Tag: Surplus Money

  • White Plains Savings Bank v. Sam and Al Realty Co., Inc., 26 N.Y.2d 20 (1970): Intervention by Creditors in Foreclosure

    White Plains Savings Bank v. Sam and Al Realty Co., Inc., 26 N.Y.2d 20 (1970)

    A judgment creditor of a grantor who allegedly fraudulently conveyed property to the holder of the equity of redemption has a sufficient interest to intervene in a mortgage foreclosure action involving that property, especially when the referee makes unauthorized payments affecting potential surplus funds.

    Summary

    Nesmith, a judgment creditor of Sam and A1 Realty Co., Inc., and Vucker, a holder of a promissory note from the same company, sought to intervene in a mortgage foreclosure action. They alleged that Sam and A1 Realty fraudulently conveyed the property to White Plains Realty Co., Inc., rendering Sam and A1 Realty judgment proof. The referee in the foreclosure action paid taxes from the sale proceeds, contrary to the foreclosure judgment stating the sale would be “subject to unpaid taxes.” Nesmith and Vucker argued this payment reduced surplus funds they could potentially claim. The lower courts denied their motion to intervene, deeming their interest too remote. The Court of Appeals reversed, holding that the creditors had a sufficient interest to intervene, especially given the referee’s unauthorized payment.

    Facts

    Sam and A1 Realty Co., Inc. conveyed real property to White Plains Realty Co., Inc., a newly formed corporation. Nesmith was a judgment creditor of Sam and A1 Realty, and Vucker held a promissory note from them. Nesmith and Vucker claimed the conveyance was fraudulent, rendering Sam and A1 Realty judgment proof. White Plains Savings Bank initiated a mortgage foreclosure action on the property now held by White Plains Realty. The foreclosure judgment ordered the referee to sell the property “subject to unpaid taxes.” After the sale, the referee paid the mortgage claim and other costs, then used the remaining funds to pay taxes and tax liens against the property.

    Procedural History

    The plaintiff moved to confirm the referee’s report of sale. Nesmith and Vucker moved to intervene, opposing the motion on the grounds that the referee wrongfully paid taxes contrary to the foreclosure judgment. Special Term denied the motion to intervene, stating it lacked the power to permit intervention because the applicants were not direct creditors of the record holder of the equity of redemption, and the holder did not object. The Appellate Division affirmed, holding the appellants’ interest was too remote. The Court of Appeals granted leave to appeal and certified the question of whether the Appellate Division’s order was correctly made.

    Issue(s)

    Whether the interest of judgment creditors of a grantor who allegedly fraudulently conveyed property to the holder of the equity of redemption is too remote to allow them to intervene in a mortgage foreclosure action involving that property.

    Holding

    No, because the judgment creditors have a sufficient interest in potential surplus funds resulting from the sale, especially when the referee makes unauthorized payments that could affect the amount of those funds.

    Court’s Reasoning

    The Court of Appeals relied on Goodell v.
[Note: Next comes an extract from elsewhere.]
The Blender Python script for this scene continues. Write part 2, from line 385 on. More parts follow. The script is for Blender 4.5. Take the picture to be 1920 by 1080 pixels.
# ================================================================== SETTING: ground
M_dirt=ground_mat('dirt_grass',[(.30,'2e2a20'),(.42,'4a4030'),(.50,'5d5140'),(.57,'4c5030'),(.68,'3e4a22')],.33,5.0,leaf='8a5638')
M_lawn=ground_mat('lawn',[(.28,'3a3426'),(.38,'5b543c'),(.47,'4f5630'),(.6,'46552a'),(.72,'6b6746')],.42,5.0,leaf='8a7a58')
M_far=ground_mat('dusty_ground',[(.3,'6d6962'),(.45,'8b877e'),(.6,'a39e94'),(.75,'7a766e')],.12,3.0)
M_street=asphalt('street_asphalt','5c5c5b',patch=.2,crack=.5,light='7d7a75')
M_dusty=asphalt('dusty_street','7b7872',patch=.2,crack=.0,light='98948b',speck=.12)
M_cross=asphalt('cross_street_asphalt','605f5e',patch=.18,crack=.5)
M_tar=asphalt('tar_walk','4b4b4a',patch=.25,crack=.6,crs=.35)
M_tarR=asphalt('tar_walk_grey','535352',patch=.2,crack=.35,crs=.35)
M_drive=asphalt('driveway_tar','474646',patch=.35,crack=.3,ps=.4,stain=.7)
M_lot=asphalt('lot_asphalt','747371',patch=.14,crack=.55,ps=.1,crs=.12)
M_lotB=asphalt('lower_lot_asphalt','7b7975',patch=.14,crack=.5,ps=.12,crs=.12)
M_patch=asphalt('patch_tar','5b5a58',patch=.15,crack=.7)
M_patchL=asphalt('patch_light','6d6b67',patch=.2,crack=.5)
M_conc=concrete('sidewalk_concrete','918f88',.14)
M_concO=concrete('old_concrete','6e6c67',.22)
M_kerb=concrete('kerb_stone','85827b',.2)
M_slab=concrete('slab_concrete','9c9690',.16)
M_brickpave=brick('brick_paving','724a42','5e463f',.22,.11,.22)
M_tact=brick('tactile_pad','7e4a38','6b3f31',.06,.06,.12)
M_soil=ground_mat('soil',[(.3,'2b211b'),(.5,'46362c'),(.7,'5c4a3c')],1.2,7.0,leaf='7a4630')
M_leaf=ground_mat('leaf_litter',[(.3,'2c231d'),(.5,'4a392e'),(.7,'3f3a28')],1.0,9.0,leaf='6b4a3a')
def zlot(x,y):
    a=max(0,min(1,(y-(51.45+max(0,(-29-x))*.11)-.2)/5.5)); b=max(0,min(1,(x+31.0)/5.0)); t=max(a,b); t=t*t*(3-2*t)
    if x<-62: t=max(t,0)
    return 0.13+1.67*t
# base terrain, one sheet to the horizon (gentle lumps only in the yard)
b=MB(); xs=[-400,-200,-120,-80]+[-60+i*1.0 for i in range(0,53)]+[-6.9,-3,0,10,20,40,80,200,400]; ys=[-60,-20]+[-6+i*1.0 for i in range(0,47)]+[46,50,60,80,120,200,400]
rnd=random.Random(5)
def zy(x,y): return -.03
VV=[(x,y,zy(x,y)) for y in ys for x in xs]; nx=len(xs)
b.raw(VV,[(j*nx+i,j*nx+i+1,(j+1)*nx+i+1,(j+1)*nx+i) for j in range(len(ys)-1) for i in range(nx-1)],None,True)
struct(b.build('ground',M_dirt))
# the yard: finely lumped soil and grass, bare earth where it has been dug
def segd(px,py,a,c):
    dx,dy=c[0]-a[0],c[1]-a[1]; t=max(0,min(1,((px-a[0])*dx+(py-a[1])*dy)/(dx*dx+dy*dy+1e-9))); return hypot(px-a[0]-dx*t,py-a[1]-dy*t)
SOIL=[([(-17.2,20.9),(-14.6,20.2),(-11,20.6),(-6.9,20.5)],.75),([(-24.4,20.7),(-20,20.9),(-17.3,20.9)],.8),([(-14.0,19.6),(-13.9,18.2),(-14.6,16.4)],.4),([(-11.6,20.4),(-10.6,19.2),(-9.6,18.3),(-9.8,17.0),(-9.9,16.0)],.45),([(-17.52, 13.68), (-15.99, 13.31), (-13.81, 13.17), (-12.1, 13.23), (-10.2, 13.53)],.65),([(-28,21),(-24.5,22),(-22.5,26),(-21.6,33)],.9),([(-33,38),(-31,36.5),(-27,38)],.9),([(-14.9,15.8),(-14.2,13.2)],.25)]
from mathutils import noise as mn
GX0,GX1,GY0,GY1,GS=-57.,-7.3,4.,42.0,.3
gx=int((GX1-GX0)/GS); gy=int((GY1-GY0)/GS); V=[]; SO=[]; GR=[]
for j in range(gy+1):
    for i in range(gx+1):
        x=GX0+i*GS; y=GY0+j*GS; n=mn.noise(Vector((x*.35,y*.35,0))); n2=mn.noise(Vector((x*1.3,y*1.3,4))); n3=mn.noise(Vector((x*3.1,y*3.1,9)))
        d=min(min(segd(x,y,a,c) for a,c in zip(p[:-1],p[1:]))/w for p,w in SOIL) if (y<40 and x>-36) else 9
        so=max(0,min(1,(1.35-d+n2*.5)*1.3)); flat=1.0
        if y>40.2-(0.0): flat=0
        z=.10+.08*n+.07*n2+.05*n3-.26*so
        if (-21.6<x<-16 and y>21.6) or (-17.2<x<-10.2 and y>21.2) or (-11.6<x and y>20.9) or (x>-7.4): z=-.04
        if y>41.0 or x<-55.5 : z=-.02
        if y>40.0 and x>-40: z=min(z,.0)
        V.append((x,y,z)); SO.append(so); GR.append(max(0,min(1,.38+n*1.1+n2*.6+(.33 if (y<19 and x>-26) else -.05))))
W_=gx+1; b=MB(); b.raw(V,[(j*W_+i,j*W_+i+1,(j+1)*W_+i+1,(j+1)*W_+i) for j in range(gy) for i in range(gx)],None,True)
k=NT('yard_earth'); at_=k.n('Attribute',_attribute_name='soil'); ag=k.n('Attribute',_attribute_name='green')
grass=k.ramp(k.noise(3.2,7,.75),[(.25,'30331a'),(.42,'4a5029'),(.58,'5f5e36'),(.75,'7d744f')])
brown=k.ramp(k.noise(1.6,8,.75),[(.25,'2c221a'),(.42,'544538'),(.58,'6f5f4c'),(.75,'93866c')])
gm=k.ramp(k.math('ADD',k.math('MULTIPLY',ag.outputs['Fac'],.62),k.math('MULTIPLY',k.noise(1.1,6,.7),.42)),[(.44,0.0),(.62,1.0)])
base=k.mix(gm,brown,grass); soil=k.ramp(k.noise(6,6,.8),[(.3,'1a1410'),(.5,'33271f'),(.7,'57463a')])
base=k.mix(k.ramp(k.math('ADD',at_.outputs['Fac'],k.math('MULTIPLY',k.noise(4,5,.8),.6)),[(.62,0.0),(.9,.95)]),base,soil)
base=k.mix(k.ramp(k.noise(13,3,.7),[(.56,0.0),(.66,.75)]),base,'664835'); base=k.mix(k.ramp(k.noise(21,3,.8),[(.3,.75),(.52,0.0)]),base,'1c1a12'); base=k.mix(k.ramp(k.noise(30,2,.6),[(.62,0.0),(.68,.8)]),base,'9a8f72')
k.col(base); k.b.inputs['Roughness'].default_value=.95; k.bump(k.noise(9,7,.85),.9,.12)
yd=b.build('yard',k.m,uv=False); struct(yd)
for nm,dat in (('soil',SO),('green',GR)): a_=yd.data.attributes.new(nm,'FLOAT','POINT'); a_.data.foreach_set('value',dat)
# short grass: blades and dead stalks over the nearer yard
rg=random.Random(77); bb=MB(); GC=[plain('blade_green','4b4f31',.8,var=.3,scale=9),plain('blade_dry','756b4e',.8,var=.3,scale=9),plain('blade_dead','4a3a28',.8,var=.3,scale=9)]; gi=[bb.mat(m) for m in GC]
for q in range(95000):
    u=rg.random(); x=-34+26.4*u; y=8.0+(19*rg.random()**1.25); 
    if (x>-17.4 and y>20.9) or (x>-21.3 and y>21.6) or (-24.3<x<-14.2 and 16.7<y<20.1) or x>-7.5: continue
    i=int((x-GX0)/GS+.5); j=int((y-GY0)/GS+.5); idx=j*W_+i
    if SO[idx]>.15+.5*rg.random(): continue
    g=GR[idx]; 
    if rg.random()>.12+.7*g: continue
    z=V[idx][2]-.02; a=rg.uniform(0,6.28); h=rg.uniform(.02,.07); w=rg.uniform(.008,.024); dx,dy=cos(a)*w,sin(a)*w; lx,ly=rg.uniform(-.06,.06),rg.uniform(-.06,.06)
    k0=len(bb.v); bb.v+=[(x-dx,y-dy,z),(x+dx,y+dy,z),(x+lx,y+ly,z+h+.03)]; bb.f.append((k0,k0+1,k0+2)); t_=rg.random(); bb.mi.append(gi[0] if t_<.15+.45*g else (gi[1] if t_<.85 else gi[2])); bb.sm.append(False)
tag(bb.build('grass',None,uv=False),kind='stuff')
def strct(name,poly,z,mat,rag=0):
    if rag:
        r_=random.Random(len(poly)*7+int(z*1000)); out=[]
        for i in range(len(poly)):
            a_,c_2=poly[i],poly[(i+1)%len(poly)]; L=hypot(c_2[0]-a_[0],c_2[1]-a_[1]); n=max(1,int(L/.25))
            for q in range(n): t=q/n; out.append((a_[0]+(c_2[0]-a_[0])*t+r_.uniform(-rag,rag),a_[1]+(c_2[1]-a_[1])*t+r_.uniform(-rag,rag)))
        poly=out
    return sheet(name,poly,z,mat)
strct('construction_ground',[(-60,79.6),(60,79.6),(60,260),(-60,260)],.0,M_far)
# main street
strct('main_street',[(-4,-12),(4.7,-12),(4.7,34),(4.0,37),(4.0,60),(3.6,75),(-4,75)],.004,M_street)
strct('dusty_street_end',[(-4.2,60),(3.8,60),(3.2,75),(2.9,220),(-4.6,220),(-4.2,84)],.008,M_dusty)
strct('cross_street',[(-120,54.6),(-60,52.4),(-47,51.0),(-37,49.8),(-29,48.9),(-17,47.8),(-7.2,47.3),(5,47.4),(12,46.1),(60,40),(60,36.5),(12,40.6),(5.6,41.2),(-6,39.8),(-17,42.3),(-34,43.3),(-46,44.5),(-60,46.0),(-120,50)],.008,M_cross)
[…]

Harrington, 76 N.Y. 547 (1879), which held that a judgment creditor of the equity holder’s grantor could intervene in a similar situation. The Court reasoned that because the property constituted a fund from which the intervenor might satisfy his judgment if he prevailed on the fraudulent conveyance claim, the interest was sufficient. The Court found the present case analogous to Goodell, stating, “The intervenor in both cases is a creditor of the person who has conveyed the subject property, allegedly by a fraudulent conveyance, to the holder of the equity of redemption.” The Court emphasized that the referee’s payment of taxes, contrary to the foreclosure judgment, was an act beyond his power. This unauthorized payment directly affected the potential surplus money to which the creditors might have a claim. The Court concluded that the lower courts erred in holding they lacked the power to allow intervention, and reversed the order confirming the referee’s report. The court emphasized that the property represented a potential fund for satisfying the creditors’ claims, making their interest direct and substantial enough to warrant intervention.